[What you need to do]:
From the first line of the data down to and including the line with "hinge_set(d1, 0, -0.002, (0.25, 1.0, 1.80), M_steel)", copy everything exactly, leaving out pictures.

[Available data]:
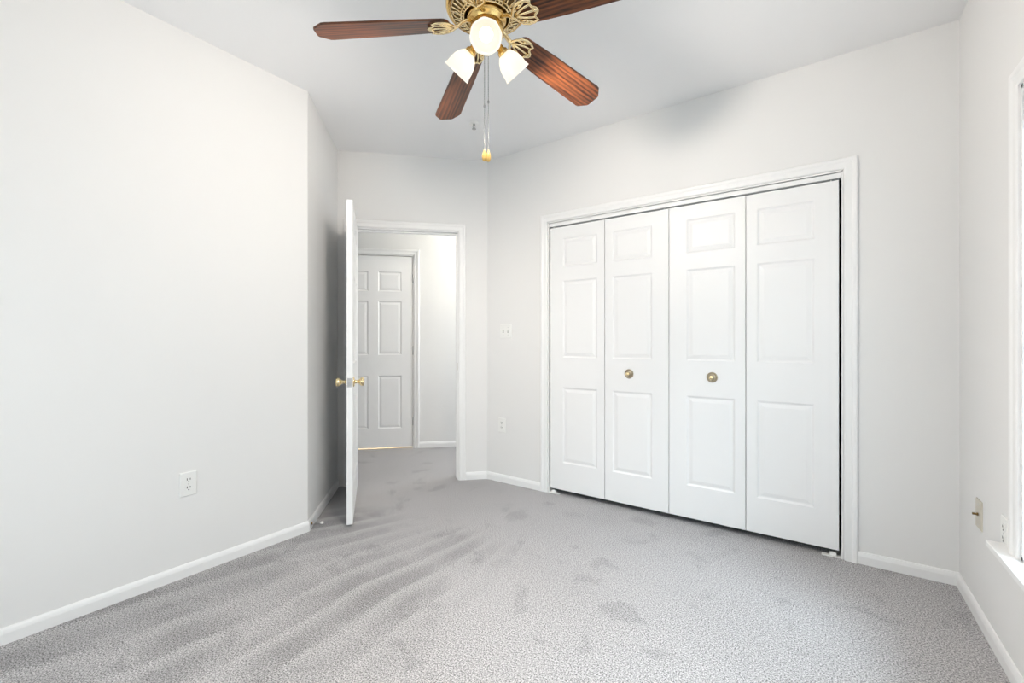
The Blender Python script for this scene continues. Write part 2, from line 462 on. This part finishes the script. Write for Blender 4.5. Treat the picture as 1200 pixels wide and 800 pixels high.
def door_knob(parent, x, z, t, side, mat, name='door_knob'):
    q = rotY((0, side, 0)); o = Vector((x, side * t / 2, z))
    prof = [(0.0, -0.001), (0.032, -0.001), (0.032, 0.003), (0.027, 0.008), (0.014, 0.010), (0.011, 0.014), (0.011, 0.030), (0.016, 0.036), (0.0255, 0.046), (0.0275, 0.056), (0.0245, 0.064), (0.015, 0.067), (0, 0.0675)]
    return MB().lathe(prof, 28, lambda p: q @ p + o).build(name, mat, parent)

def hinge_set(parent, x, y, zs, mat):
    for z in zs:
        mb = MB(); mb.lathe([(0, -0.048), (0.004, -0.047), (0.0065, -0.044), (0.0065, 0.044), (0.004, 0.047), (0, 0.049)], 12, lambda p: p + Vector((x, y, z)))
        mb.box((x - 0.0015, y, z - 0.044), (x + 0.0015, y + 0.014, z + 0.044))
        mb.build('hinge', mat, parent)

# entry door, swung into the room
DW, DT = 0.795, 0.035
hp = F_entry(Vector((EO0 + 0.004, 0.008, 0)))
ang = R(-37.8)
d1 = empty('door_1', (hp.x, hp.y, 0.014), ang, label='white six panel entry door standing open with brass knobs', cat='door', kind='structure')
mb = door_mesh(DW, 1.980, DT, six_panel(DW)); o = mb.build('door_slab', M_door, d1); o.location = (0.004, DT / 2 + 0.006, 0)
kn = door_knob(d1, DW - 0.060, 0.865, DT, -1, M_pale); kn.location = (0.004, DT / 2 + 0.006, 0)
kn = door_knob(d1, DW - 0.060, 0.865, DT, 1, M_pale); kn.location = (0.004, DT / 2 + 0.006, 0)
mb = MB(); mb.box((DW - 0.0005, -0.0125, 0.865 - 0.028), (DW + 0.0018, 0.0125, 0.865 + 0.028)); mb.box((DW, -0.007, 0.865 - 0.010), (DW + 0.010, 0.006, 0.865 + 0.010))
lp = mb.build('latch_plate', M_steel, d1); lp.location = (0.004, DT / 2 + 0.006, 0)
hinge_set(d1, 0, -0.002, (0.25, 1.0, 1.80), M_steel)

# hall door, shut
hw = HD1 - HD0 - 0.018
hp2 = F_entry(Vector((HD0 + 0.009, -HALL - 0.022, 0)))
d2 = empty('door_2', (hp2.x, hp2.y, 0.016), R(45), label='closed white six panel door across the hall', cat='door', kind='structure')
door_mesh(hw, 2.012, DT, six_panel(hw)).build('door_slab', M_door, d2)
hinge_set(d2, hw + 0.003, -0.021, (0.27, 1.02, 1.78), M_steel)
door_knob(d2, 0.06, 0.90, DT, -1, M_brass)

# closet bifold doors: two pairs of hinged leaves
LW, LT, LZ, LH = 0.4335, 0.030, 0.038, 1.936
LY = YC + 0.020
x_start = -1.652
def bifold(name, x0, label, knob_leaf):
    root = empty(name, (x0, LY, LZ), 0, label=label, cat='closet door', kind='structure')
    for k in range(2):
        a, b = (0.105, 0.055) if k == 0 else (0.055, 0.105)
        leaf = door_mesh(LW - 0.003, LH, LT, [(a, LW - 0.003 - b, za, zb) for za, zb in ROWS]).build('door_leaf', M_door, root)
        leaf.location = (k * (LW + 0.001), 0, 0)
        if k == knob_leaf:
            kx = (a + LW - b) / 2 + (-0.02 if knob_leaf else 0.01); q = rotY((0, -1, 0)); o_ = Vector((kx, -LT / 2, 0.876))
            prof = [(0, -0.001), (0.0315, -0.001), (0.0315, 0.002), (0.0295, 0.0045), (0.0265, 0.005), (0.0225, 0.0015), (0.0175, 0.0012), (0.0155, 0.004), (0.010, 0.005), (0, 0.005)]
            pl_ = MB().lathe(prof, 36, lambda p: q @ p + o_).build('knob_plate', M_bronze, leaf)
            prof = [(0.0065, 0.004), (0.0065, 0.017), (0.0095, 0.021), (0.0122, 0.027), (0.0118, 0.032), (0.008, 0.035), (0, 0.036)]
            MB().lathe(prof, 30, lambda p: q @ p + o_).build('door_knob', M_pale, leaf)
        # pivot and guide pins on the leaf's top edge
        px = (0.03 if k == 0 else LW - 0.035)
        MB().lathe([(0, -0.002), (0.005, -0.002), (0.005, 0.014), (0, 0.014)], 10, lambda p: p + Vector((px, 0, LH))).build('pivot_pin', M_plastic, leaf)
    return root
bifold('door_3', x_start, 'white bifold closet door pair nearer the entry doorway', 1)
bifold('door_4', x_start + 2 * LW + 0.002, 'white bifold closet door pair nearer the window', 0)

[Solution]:
The Blender Python script for this scene continues. Write part 2, from line 462 on. This part finishes the script. Write for Blender 4.5. Treat the picture as 1200 pixels wide and 800 pixels high.
def door_knob(parent, x, z, t, side, mat, name='door_knob'):
    q = rotY((0, side, 0)); o = Vector((x, side * t / 2, z))
    prof = [(0.0, -0.001), (0.032, -0.001), (0.032, 0.003), (0.027, 0.008), (0.014, 0.010), (0.011, 0.014), (0.011, 0.030), (0.016, 0.036), (0.0255, 0.046), (0.0275, 0.056), (0.0245, 0.064), (0.015, 0.067), (0, 0.0675)]
    return MB().lathe(prof, 28, lambda p: q @ p + o).build(name, mat, parent)

def hinge_set(parent, x, y, zs, mat):
    for z in zs:
        mb = MB(); mb.lathe([(0, -0.048), (0.004, -0.047), (0.0065, -0.044), (0.0065, 0.044), (0.004, 0.047), (0, 0.049)], 12, lambda p: p + Vector((x, y, z)))
        mb.box((x - 0.0015, y, z - 0.044), (x + 0.0015, y + 0.014, z + 0.044))
        mb.build('hinge', mat, parent)

# entry door, swung into the room
DW, DT = 0.795, 0.035
hp = F_entry(Vector((EO0 + 0.004, 0.008, 0)))
ang = R(-37.8)
d1 = empty('door_1', (hp.x, hp.y, 0.014), ang, label='white six panel entry door standing open with brass knobs', cat='door', kind='structure')
mb = door_mesh(DW, 1.980, DT, six_panel(DW)); o = mb.build('door_slab', M_door, d1); o.location = (0.004, DT / 2 + 0.006, 0)
kn = door_knob(d1, DW - 0.060, 0.865, DT, -1, M_pale); kn.location = (0.004, DT / 2 + 0.006, 0)
kn = door_knob(d1, DW - 0.060, 0.865, DT, 1, M_pale); kn.location = (0.004, DT / 2 + 0.006, 0)
mb = MB(); mb.box((DW - 0.0005, -0.0125, 0.865 - 0.028), (DW + 0.0018, 0.0125, 0.865 + 0.028)); mb.box((DW, -0.007, 0.865 - 0.010), (DW + 0.010, 0.006, 0.865 + 0.010))
lp = mb.build('latch_plate', M_steel, d1); lp.location = (0.004, DT / 2 + 0.006, 0)
hinge_set(d1, 0, -0.002, (0.25, 1.0, 1.80), M_steel)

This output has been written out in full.